Eine kleine Revolution in der häuslichen Vorratshaltung war das Einweckverfahren. 1892 wurde die Methode, bei der durch Einkochen und Luftabschluss Lebensmittel ohne Beigabe von Alkohol fast unbegrenzt haltbar gemacht werden, patentiert. Die Speisen werden erhitzt und heiß in Rillengläser abgefüllt. Beim Abkühlen entsteht ein Vakuum und das Glas wird dadurch luftdicht verschlossen. Johann C. Weck erwarb das Patent und wurde mit seinen Rillen-Weckgläsern so berühmt, dass er es 1934 mit dem Wort „Einwecken“ in den Duden schaffte.

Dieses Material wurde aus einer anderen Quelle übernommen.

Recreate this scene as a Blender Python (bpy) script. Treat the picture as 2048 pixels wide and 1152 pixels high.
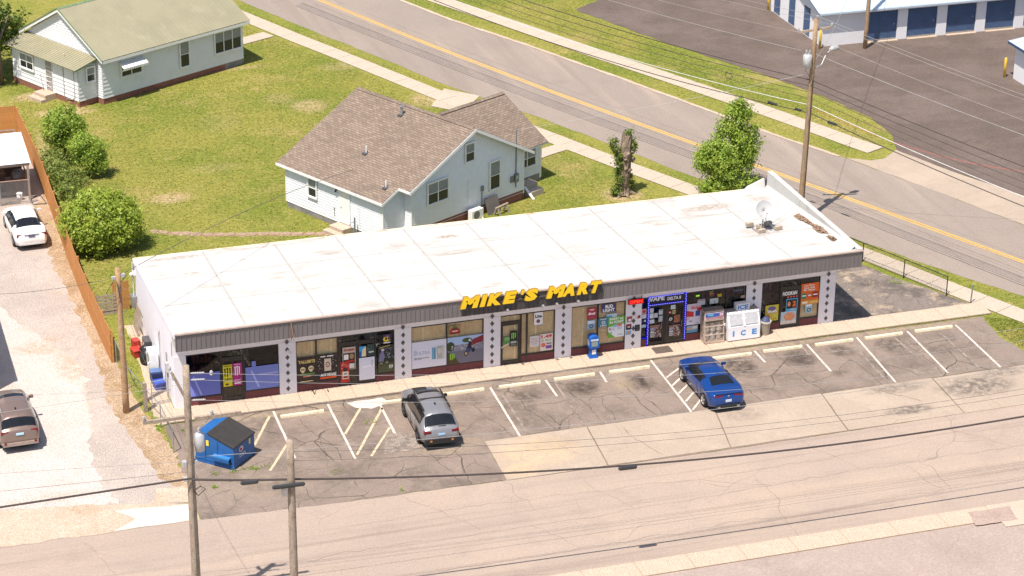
import bpy, bmesh, math, random
import numpy as np
from mathutils import Vector, Matrix
R = math.radians
rnd = random.Random(11)
for o in list(bpy.data.objects): bpy.data.objects.remove(o)
sc = bpy.context.scene
COL = sc.collection

# ---------------------------------------------------------------- camera
PITCH, YAW, ROLL = R(24.105), R(18.204), R(0.685)
fw = Vector((math.sin(YAW)*math.cos(PITCH), math.cos(YAW)*math.cos(PITCH), -math.sin(PITCH)))
rt = Vector((math.cos(YAW), -math.sin(YAW), 0)); up = rt.cross(fw)
rt2 = rt*math.cos(ROLL)+up*math.sin(ROLL); up2 = up*math.cos(ROLL)-rt*math.sin(ROLL)
cd = bpy.data.cameras.new('camera'); cam = bpy.data.objects.new('camera', cd); COL.objects.link(cam)
cam.matrix_world = Matrix(((rt2.x, up2.x, -fw.x, -16.069), (rt2.y, up2.y, -fw.y, -98.4), (rt2.z, up2.z, -fw.z, 51.003), (0, 0, 0, 1)))
cd.sensor_fit = 'HORIZONTAL'; cd.sensor_width = 36; cd.lens = 4740.88/2048*36
cd.clip_start = 1; cd.clip_end = 3000
sc.camera = cam
sc.render.resolution_x = 1024; sc.render.resolution_y = 576

# ---------------------------------------------------------------- sky and sun
SUN = Vector((-.335, -.285, 1)).normalized()          # towards the sun
w = bpy.data.worlds.new('World'); sc.world = w; w.use_nodes = True
wn = w.node_tree; wn.nodes.clear()
sky = wn.nodes.new('ShaderNodeTexSky'); sky.sky_type = 'NISHITA'; sky.sun_disc = False
sky.sun_elevation = math.asin(SUN.z); sky.sun_rotation = math.atan2(SUN.x, SUN.y)
sky.air_density = 1.0; sky.dust_density = 1.5
bg = wn.nodes.new('ShaderNodeBackground'); bg.inputs[1].default_value = 0.10
wo = wn.nodes.new('ShaderNodeOutputWorld')
wn.links.new(sky.outputs[0], bg.inputs[0]); wn.links.new(bg.outputs[0], wo.inputs[0])
sd = bpy.data.lights.new('sun', 'SUN'); sd.energy = 4.6; sd.angle = R(.53); sd.color = (1, .935, .86)
so = bpy.data.objects.new('sun', sd); COL.objects.link(so)
so.rotation_euler = SUN.to_track_quat('Z', 'Y').to_euler(); so.location = (0, 0, 60)
sc.view_settings.view_transform = 'Standard'; sc.view_settings.look = 'None'
sc.view_settings.gamma = 1; sc.view_settings.use_curve_mapping = False
sc.view_settings.exposure = 0.57
try:
    sc.cycles.max_bounces = 6; sc.cycles.transparent_max_bounces = 12
except Exception: pass

# ---------------------------------------------------------------- materials
def lin(*c):
    c = [x/255 for x in c]
    return tuple(x/12.92 if x <= .04045 else ((x+.055)/1.055)**2.4 for x in c)
class NT:
    def __init__(s, name):
        s.m = bpy.data.materials.new(name); s.m.use_nodes = True; s.t = s.m.node_tree; s.t.nodes.clear()
        s.out = s.n('ShaderNodeOutputMaterial'); s.b = s.n('ShaderNodeBsdfPrincipled'); s.l(s.b.outputs[0], s.out.inputs[0])
        s.tc = s.n('ShaderNodeTexCoord'); s.co = s.tc.outputs['Object']
    def n(s, k, **kw):
        n = s.t.nodes.new(k)
        for a, v in kw.items():
            if a in n.inputs.keys(): n.inputs[a].default_value = v
            else: setattr(n, a, v)
        return n
    def l(s, a, b): s.t.links.new(a, b)
    def math(s, op, a, b=None, c=None):
        n = s.n('ShaderNodeMath', operation=op)
        for i, v in enumerate((a, b, c)):
            if v is None: continue
            if isinstance(v, (int, float)): n.inputs[i].default_value = v
            else: s.l(v, n.inputs[i])
        return n.outputs[0]
    def mapped(s, scale=(1, 1, 1), rot=0, loc=(0, 0, 0)):
        n = s.n('ShaderNodeMapping'); s.l(s.co, n.inputs[0]); n.inputs['Scale'].default_value = scale
        n.inputs['Rotation'].default_value = (0, 0, rot); n.inputs['Location'].default_value = loc
        return n.outputs[0]
    def noise(s, scale, detail=6, rough=.6, vec=None, dist=0):
        n = s.n('ShaderNodeTexNoise', Scale=scale, Detail=detail, Roughness=rough, Distortion=dist); s.l(vec or s.co, n.inputs['Vector'])
        return n.outputs[0]
    def ramp(s, v, lo, hi, a=0., b=1.):
        n = s.n('ShaderNodeMapRange', interpolation_type='SMOOTHSTEP'); s.l(v, n.inputs[0])
        for i, x in enumerate((lo, hi, a, b)): n.inputs[i+1].default_value = x
        return n.outputs[0]
    def mix(s, c1, c2, fac, mode='MIX'):
        n = s.n('ShaderNodeMix', data_type='RGBA', blend_type=mode)
        for v, i in ((fac, 0), (c1, 6), (c2, 7)):
            if isinstance(v, (int, float)): n.inputs[i].default_value = v
            elif isinstance(v, tuple): n.inputs[i].default_value = (*v[:3], 1)
            else: s.l(v, n.inputs[i])
        return n.outputs[2]
    def spots(s, pts, nscale=1.2):
        """worn or soiled patches at given places: (x, y, rx, ry, strength)"""
        sep = s.n('ShaderNodeSeparateXYZ'); s.l(s.co, sep.inputs[0]); acc = None
        for x, y, rx, ry, k in pts:
            dx = s.math('DIVIDE', s.math('SUBTRACT', sep.outputs[0], x), rx); dy = s.math('DIVIDE', s.math('SUBTRACT', sep.outputs[1], y), ry)
            d = s.math('ADD', s.math('MULTIPLY', dx, dx), s.math('MULTIPLY', dy, dy))
            m = s.ramp(d, 1., 0., 0., k); acc = m if acc is None else s.math('MAXIMUM', acc, m)
        nz = s.ramp(s.noise(nscale*2.2, 6, .68), .3, .62)
        return s.math('MULTIPLY', acc, nz)
    def cracks(s, scale, width, warp=.35, seed=0.):
        wv = s.n('ShaderNodeTexNoise', Scale=scale*1.7, Detail=4); s.l(s.co, wv.inputs['Vector'])
        off = s.n('ShaderNodeVectorMath', operation='MULTIPLY_ADD'); s.l(wv.outputs[1], off.inputs[0])
        off.inputs[1].default_value = (warp/scale,)*3; s.l(s.co, off.inputs[2])
        v = s.n('ShaderNodeTexVoronoi', feature='DISTANCE_TO_EDGE', Scale=scale); v.voronoi_dimensions = '2D'
        ad = s.n('ShaderNodeVectorMath', operation='ADD'); s.l(off.outputs[0], ad.inputs[0]); ad.inputs[1].default_value = (seed, seed*.7, 0)
        s.l(ad.outputs[0], v.inputs['Vector'])
        line = s.ramp(v.outputs[0], width, 0)
        gate = s.ramp(s.noise(scale*.9, 3), .45, .6)
        return s.math('MULTIPLY', line, gate)
    def bump(s, h, strength=.3, dist=.02):
        n = s.n('ShaderNodeBump', Strength=strength, Distance=dist); s.l(h, n.inputs['Height']); s.l(n.outputs[0], s.b.inputs['Normal'])
    def done(s, col, rough=.9, metal=0., spec=None):
        if isinstance(col, tuple): s.b.inputs['Base Color'].default_value = (*col[:3], 1)
        else: s.l(col, s.b.inputs['Base Color'])
        s.b.inputs['Roughness'].default_value = rough; s.b.inputs['Metallic'].default_value = metal
        if spec is not None: s.b.inputs['Specular IOR Level'].default_value = spec
        return s.m
MATS = {}
def paint(c, rough=.55, metal=0., var=.12, scale=3., coat=0., name=None):
    """painted / plain surface with slight tone variation; c is linear rgb"""
    k = (tuple(round(x, 4) for x in c), rough, metal, var, scale, coat)
    if k in MATS: return MATS[k]
    t = NT(name or 'surface')
    if var:
        a = t.noise(scale, 5, .6); f = t.ramp(a, .25, .75)
        col = t.mix(tuple(x*(1-var) for x in c), tuple(min(1, x*(1+var)) for x in c), f)
    else: col = c
    m = t.done(col, rough, metal)
    if coat: t.b.inputs['Coat Weight'].default_value = coat; t.b.inputs['Coat Roughness'].default_value = .06
    MATS[k] = m
    return m
def ink(*rgb): return paint(lin(*rgb), .6, var=0, name='print')
def layered(name, base, layers, rough=.9, bumpscale=None, bstrength=.3, bdist=.01, crack=None, spots=None, fine=None, streak=None, spec=.3):
    t = NT(name); col = base
    for (c, scale, lo, hi, amt) in layers:
        col = t.mix(col, c, t.math('MULTIPLY', t.ramp(t.noise(scale, 7, .62), lo, hi), amt))
    if streak:
        for (c, sx, sy, rot, lo, hi, amt) in streak:
            v = t.mapped((sx, sy, 1), rot); col = t.mix(col, c, t.math('MULTIPLY', t.ramp(t.noise(1, 6, .6, v), lo, hi), amt))
    if spots:
        for c, pts in spots: col = t.mix(col, c, t.spots(pts))
    if crack:
        for (c, scale, width, amt, seed) in crack: col = t.mix(col, c, t.math('MULTIPLY', t.cracks(scale, width, seed=seed), amt))
    if fine:
        for (scale, amt) in fine:
            col = t.mix(col, t.mix((0, 0, 0), (1, 1, 1), t.ramp(t.noise(scale, 3, .7), .3, .7)), amt, 'OVERLAY')
    if bumpscale: t.bump(t.noise(bumpscale, 5, .7), bstrength, bdist)
    return t.done(col, rough, spec=spec)

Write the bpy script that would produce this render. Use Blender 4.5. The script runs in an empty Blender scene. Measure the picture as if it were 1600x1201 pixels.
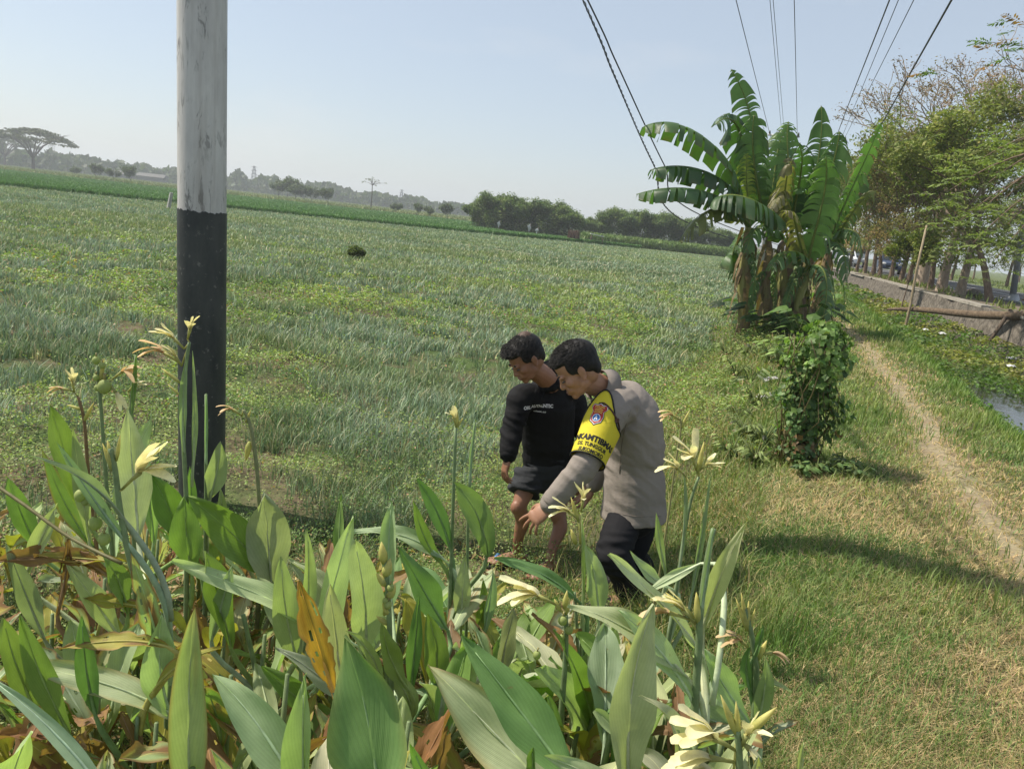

Die damals neuen Verfahren wurden in Frauenzeitschriften und in Kochbüchern verbreitet. In der Ausstellung wird ein Sammelband von Beilagen des „Praktischer Ratgeber für Küche und Haus“ von 1990 gezeigt. Ebenso wie das Kochbuch des Meraner Kochs Hans Debeljak aus dem Jahr 1950, der damals noch riet, man solle zur besseren Haltbarkeit Salizyl auf eingekochte Tomatensoße streuen. „Heute weiß man, dass das gesundheitsschädlich ist“, so Berta Linter, „wir wollen nicht nur alte Verfahren wieder bekannt machen, sondern auch Prozeduren kritisch hinterfragen.“
In der aktuellen Nachhaltigkeitsdebatte spielen gerade die alten Verfahren wieder eine wichtige Rolle. „Früher hat man aus minderwertigem Fett noch Seife gekocht, weil sie so teuer war.“

 

Den Bogen von früheren Konservierungspraktiken zum aktuellen Stand der Lebensmittelkonservierung schlagen beim BioHerbstfest am 21. September Schülerinnen und Schüler der Hauswirtschaftsschule Neumarkt: sie stellen am Stand vor dem Museum neueste Konservierungsmethoden vor.